(STATED PROBLEM) In the listing below, how many lines contain the word "parts"? Please respond with the number only.

(RECORDS FOR THE EXERCISE)
—————

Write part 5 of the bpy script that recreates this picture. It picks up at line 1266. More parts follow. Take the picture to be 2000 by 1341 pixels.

—————

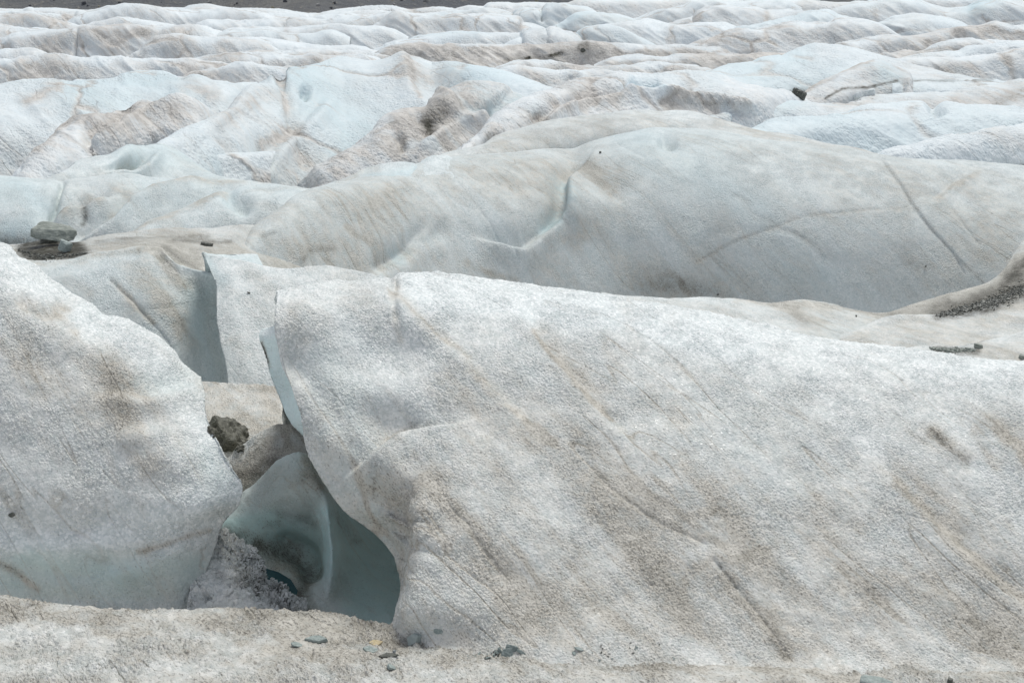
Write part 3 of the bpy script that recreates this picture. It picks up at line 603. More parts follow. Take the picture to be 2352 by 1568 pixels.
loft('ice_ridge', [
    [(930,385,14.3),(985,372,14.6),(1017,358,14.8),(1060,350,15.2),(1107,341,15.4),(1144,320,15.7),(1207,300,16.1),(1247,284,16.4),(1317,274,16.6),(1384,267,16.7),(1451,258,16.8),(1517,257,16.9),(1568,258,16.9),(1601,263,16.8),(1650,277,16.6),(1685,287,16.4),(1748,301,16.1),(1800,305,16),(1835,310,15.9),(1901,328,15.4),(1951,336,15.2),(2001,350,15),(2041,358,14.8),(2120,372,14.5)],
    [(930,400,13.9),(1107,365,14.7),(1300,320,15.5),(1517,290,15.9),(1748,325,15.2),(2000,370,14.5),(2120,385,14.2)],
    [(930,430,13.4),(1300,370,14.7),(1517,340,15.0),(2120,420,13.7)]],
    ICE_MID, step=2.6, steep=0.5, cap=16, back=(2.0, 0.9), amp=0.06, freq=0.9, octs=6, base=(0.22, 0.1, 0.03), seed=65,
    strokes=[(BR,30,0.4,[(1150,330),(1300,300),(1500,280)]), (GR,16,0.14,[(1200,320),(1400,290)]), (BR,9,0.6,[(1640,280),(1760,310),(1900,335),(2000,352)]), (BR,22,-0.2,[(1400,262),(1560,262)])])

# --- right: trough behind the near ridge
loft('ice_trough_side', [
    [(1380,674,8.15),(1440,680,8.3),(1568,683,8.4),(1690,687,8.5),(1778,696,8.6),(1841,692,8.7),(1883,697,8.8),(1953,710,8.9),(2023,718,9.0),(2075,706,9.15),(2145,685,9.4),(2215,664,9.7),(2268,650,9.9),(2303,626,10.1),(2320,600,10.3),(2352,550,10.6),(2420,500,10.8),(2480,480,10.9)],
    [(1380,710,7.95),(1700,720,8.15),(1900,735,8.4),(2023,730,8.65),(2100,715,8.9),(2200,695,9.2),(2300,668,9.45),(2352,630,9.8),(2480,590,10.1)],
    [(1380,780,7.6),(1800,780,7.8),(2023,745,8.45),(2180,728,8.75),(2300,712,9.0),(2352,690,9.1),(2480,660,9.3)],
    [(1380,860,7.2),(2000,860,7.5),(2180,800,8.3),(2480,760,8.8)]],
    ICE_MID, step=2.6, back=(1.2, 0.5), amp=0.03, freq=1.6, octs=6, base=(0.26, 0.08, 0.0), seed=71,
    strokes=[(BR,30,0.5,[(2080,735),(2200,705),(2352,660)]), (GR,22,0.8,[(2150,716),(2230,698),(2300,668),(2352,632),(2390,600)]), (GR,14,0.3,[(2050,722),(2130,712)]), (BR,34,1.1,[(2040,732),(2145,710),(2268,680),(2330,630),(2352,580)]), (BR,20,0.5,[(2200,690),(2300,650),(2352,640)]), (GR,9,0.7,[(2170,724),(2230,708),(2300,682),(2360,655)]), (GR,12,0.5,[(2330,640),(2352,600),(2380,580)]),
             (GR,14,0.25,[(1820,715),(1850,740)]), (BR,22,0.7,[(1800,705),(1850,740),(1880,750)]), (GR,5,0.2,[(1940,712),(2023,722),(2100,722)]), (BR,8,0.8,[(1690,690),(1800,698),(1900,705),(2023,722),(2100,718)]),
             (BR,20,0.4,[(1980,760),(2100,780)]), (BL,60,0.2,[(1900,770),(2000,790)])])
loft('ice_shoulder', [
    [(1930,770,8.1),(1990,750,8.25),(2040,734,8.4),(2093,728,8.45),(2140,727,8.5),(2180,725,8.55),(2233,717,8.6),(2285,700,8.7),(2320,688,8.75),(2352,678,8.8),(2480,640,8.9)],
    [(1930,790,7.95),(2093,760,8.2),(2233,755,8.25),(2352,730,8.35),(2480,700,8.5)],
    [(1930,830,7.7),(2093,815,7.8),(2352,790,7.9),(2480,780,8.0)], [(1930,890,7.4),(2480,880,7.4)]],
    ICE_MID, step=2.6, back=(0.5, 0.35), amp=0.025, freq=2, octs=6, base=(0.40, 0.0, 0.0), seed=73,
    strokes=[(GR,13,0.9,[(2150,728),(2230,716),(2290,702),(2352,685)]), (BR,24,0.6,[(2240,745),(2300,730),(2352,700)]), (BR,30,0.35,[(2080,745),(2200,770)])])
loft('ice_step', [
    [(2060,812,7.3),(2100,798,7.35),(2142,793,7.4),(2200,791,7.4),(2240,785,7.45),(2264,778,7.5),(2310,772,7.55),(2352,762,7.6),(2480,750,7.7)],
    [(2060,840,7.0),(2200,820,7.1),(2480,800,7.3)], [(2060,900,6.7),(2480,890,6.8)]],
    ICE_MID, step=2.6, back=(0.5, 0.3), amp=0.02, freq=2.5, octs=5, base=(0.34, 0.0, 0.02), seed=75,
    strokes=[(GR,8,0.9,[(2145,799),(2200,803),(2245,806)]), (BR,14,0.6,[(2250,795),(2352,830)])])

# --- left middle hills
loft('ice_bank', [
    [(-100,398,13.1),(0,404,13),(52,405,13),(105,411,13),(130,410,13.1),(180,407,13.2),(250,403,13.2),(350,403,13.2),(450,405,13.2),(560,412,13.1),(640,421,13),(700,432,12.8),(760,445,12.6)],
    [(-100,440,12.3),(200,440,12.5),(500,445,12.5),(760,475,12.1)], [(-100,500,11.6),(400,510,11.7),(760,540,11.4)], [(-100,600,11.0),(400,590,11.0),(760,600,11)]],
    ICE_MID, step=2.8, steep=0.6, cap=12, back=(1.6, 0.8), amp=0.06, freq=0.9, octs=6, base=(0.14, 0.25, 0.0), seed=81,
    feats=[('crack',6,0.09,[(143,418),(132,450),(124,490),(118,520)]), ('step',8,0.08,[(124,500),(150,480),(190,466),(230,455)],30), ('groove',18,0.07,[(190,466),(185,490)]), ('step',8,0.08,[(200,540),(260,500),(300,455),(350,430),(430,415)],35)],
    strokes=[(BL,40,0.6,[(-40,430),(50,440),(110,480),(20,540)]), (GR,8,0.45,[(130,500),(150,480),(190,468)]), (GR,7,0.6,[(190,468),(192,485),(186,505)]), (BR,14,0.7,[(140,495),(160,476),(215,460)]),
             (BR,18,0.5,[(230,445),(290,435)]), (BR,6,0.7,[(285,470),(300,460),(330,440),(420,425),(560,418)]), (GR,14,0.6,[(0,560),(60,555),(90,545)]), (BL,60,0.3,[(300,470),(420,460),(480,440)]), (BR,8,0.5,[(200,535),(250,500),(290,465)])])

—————

(RESULT BELOW) 2